Emerging markets, especially in Asia, were top of everyone’s list for 2011. The US did not get a mention.

That set my contrarian antennae twitching, with recent events suggesting that this year might be a good one for investors in the world’s biggest stock market.

Politics, monetary and fiscal policy, corporate strength and valuations point to the US market ending 2011 significantly higher than where it started.

The US electoral cycle has tended to favour the year after the mid-term elections, especially when a lame duck president is forced to do deals.

Last month’s fiscal package represented a significant back-down by President Barack Obama, and the extension of George Bush’s tax cuts beyond their planned end-2010 expiry removes one of the biggest obstacles to continuing economic recovery.

The biggest surprise in the package was a 2 per cent cut in payroll taxes that gives the economy a US$120 billion (A$120 billion) annual boost.

What this means is that the outlook is clearer in the US than almost anywhere else in the world. For instance, Americans will not experience the fiscal austerity that is being imposed in the UK.

They will not experience the sovereign debt worries afflicting Europe (although the US$900 billion increase in the US Federal deficit as a result of last month’s measures will bite at some point).

Nor will they face the inflation concerns hanging over China and other emerging markets.

Inflation is running considerably below the Federal Reserve’s implicit target of about 2 per cent, despite the US cash rate having stood at an effective zero rate for two years.

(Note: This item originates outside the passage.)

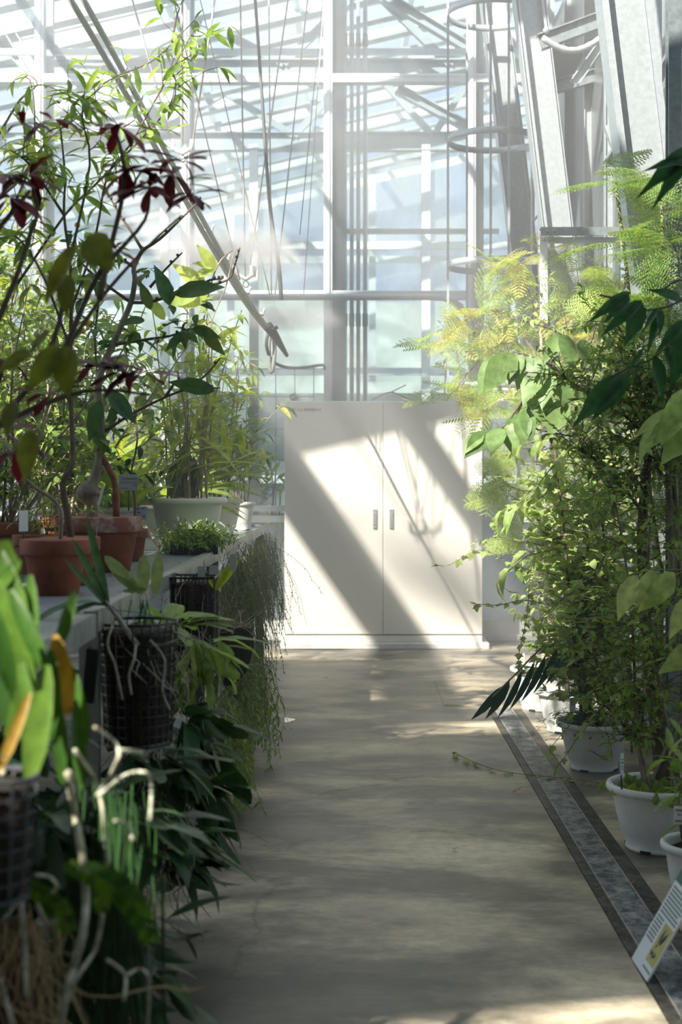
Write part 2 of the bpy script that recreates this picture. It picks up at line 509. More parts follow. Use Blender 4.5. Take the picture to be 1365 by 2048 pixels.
for (x0, x1, y0, y1) in [(-4.0, 3.4, -3.6, -1.95), (-4.0, -3.38, -1.95, -1.42), (-2.68, 3.4, -1.95, -1.42), (-4.0, 3.4, -1.42, 0.48),
                         (-4.0, -3.72, 0.48, .62), (-3.52, 3.4, 0.48, 0.62), (-4.0, 3.4, 0.62, 1.75), (-4.0, -2.6, 1.75, 2.05), (-0.9, 3.4, 1.75, 2.9),
                         (xc, xa1, 2.5, 6.74), (xa2, xb, 2.5, 6.74), (-1.05, -0.75, 2.5, 6.74), (-4.0, 3.4, 6.74, 8.2)]:
    mask_panel(x0, x1, y0, y1)
mb.box(-3.89, -3.88, -3.6, 2.5, .9, 4.75)  # added upright screen, blocks sun coming through the left wall
for xt in (-2.52, -2.47): mb.box(xt, xt + .007, 2.4, 6.95, roofz(xt) + .1, roofz(xt) + .115)
struct('roof_sun_mask', mb, M_screen, 'grey shade screens drawn in strips under the roof glass')

# ------------------------------------------------------------------ back wall
WY = 10.75


def wx(px): return (px - 700) * WY / K


def wz(py): return CAMZ - (py - 940) * WY / K


MUL = [-210, 81, 372, 657, 943, 1230]
mb = MB()
for px in MUL:
    x = wx(px)
    mb.bbox(x - .034, x + .034, WY - .05, WY + .05, 0.10, roofz(x), .005)
    mb.box(x - .012, x + .012, WY - .062, WY - .05, 0.10, roofz(x))
for py, h in ((159, .07), (591, .066), (1017, .042), (1038, .05)):
    z = wz(py)
    mb.bbox(-3.6, 2.2, WY - .045, WY + .045, z - h / 2, z + h / 2, .005)
mb.box(-3.6, 2.2, WY - .049, WY - .045, wz(155) - .004, wz(155) + .004)
struct('wall_back', mb, M_white_metal, 'white metal grid of the glazed end wall')
mb = MB(); mb.bbox(-3.6, 2.2, WY - .09, WY + .10, 0.0, 0.145, .006); mb.bbox(-3.6, 2.2, WY - .12, WY + .10, 0.0, 0.05, .006)
struct('baseboard_back', mb, mat('painted_kerb', (0.62, 0.63, 0.60), 0.6, var=0.15, scale=6), 'white painted kerb under the glazed end wall')
rows = [(.145, wz(1048), 'l'), (wz(1010), wz(600), 'c'), (wz(582), wz(168), 'c'), (wz(150), 5.4, 'c')]
n = 1
for i in range(len(MUL) - 1):
    for (z0, z1, kd) in rows:
        x0 = wx(MUL[i]) + .034; x1 = wx(MUL[i + 1]) - .034
        mb = MB(); mb.box(x0, x1, WY - .004, WY + .004, z0, min(z1, roofz(x0) + .1))
        struct('window_%d' % n, mb, M_glass_l if kd == 'l' else M_glass); n += 1

# grey door frame posts behind the glass beside the cabinet
M_bluegrey = mat('blue_grey_paint', (0.28, 0.34, 0.36), 0.5, var=0.2)
# ------------------------------------------------------------------ side walls
mb = MB()
Y = -3.6
while Y < 10.8:
    mb.bbox(-3.98, -3.9, Y - .03, Y + .03, 0, roofz(-3.9), .005); Y += 1.2
for z in (0.1, 1.0, 2.6, 4.2): mb.bbox(-3.97, -3.91, -3.6, 10.8, z - .03, z + .03, .005)
struct('wall_left', mb, M_white_metal, 'white glazing bars of the left side wall')
mb = MB(); mb.box(-3.944, -3.936, -3.6, 10.7, .1, 4.6)
struct('window_30', mb, M_glass)

# right: lean-to side wall behind the inclined columns
RX = 2.15
mb = MB()
Y = -3.6
while Y < 10.8:
    mb.bbox(RX - .03, RX + .03, Y - .03, Y + .03, 0, roofz(RX), .005); Y += 0.8
for z in (0.1, 1.0, 2.6, 4.2): mb.bbox(RX - .03, RX + .03, -3.6, 10.8, z - .03, z + .03, .005)
struct('wall_right', mb, M_galv, 'grey steel glazing bars of the right side wall')
mb = MB(); mb.box(RX + .036, RX + .044, -3.6, 10.7, .1, 5.8)
struct('window_31', mb, glassmat('frosted_side_glass', dirt=0.30, dcol=(0.6, 0.65, 0.66)))

# added unseen wall behind the camera, dark screening for the near end
mb = MB(); mb.box(-4, 3.4, -3.75, -3.65, 0, 5.8)
struct('front_screen', mb, mat('front_screen_grey', (0.35, 0.37, 0.36), 0.8), 'plain grey wall closing the near end of the greenhouse')

# ------------------------------------------------------------------ outside / next bay
mb = MB(); mb.box(-60, 60, 10.9, 120, -.35, -.02); mb.box(-60, -4, -10, 10.9, -.35, -.02); mb.box(4, 60, -10, 10.9, -.35, -.02)
struct('ground', mb, mat('outside_ground', (0.42, 0.42, 0.36), 0.9, var=0.3, scale=1.2), 'pale ground outside the glass')

mb = MB()
for Y, d in ((12.7, 0), (15.1, .08)):
    mb.hbeam((-3.8, Y, 4.92 - d), (3.2, Y, 4.92 - d), .12, .20, .014, (0, 1, 0))
struct('trim_4', mb, M_galv_f, 'steel truss chords spanning the bay beyond the glass')
mb = MB()
for Y, d in ((12.7, 0), (15.1, .08)):
    x = -3.6; up = True
    while x < 3.0:
        z0 = 4.98 - d; z1 = roofz(x + .75) + .05
        a_, b_ = ((x, Y, z0), (x + .75, Y, z1)) if up else ((x, Y, roofz(x) + .05), (x + .75, Y, z0))
        mb.beam(a_, b_, .07, .07, (0, 1, 0)); x += .75; up = not up
struct('trim_5', mb, M_galv_f, 'steel truss diagonals above the chord beyond the glass')
mb = MB()
for px in (-60, 330, 508, 852, 1200):
    x = (px - 700) * 15.1 / K
    mb.hbeam((x, 15.1, 0), (x, 15.1, 4.8), .09, .10, .012, (1, 0, 0))
for z in (3.72, 2.36, 1.2): mb.box(-6, 4, 15.07, 15.13, z - .04, z + .04)
struct('trim_6', mb, M_white_metal, 'white posts and rails of the far glazed wall')
mb = MB(); mb.box(-6, 4, 15.13, 15.138, 0.1, 4.8)
struct('window_32', mb, M_glass_l)
mb = MB()
for px in (-110, 176, 462, 745, 1030):
    x = (px - 700) * 20 / K * 1.0
    mb.box(x - .05, x + .05, 19.95, 20.05, 0, 5.6)
for z in (2.3, 4.3): mb.box(-8, 6, 19.95, 20.05, z - .05, z + .05)
struct('trim_7', mb, M_white_metal, 'white end frame of the far bay')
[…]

Goldman Sachs thinks the rate will stay there for another two years, but the unexpected jump in 10-year government bond yields in many countries shows how external events can affect interest-rate forecasts.

But with US unemployment apparently stuck at the historically high rate of around 10 per cent and the real rate of under-employment much higher still, I cannot see interest rates rising much in the US for the foreseeable future.

Low interest rates, which have allowed companies to refinance their debt on favourable terms, have contributed to profit margins rising to near-record levels.

This trend has been underpinned by the rapid response of companies to the business downturn, the flip side of the high unemployment rate.

The net result has been that margins bottomed out much higher than in the recessions of the early 1990s and in 2002.

The perfect combo

This rebound in margins means that the average earnings for the constituents of the S&P 500 Index should be higher than at the previous peak in 2007, and around one-and-a-half times higher than in 2000 when the US stock benchmark hit a peak of 1,527 (21 per cent higher than its level at the end of 2010).

Although valuations were excessive when the S&P reached this record in 2007, the combination of a lower market and higher earnings means that shares are better value today.

With earnings expected to grow at a double-digit rate this year and next year, the multiple of earnings that investors will be prepared to pay could also rise.

It is this combination of higher earnings and a rising price-to-earnings ratio that often characterises the best years in the market.

A final reason 2011 could be America’s year is the sheer weight of money that is sitting on the edge of the equity market. I think that the rise in yields on government bonds in the first half of December might mark a watershed moment, as investors start to ask themselves whether they have got their money in the right place.

After a couple of years of outflows from equity mutual funds, the tide is turning as investors accept that they have to move into riskier assets if they are to hope to replace the income they have lost from their risk-free deposits.

If rising bond yields change the perception that fixed income is a safe proxy for cash, the US equity market could receive a significant injection of new money this year.

Easy money, decent growth, reasonable valuations and indifferent investors make an interesting combination.

Tom Stevenson is an investment commentator at Fidelity.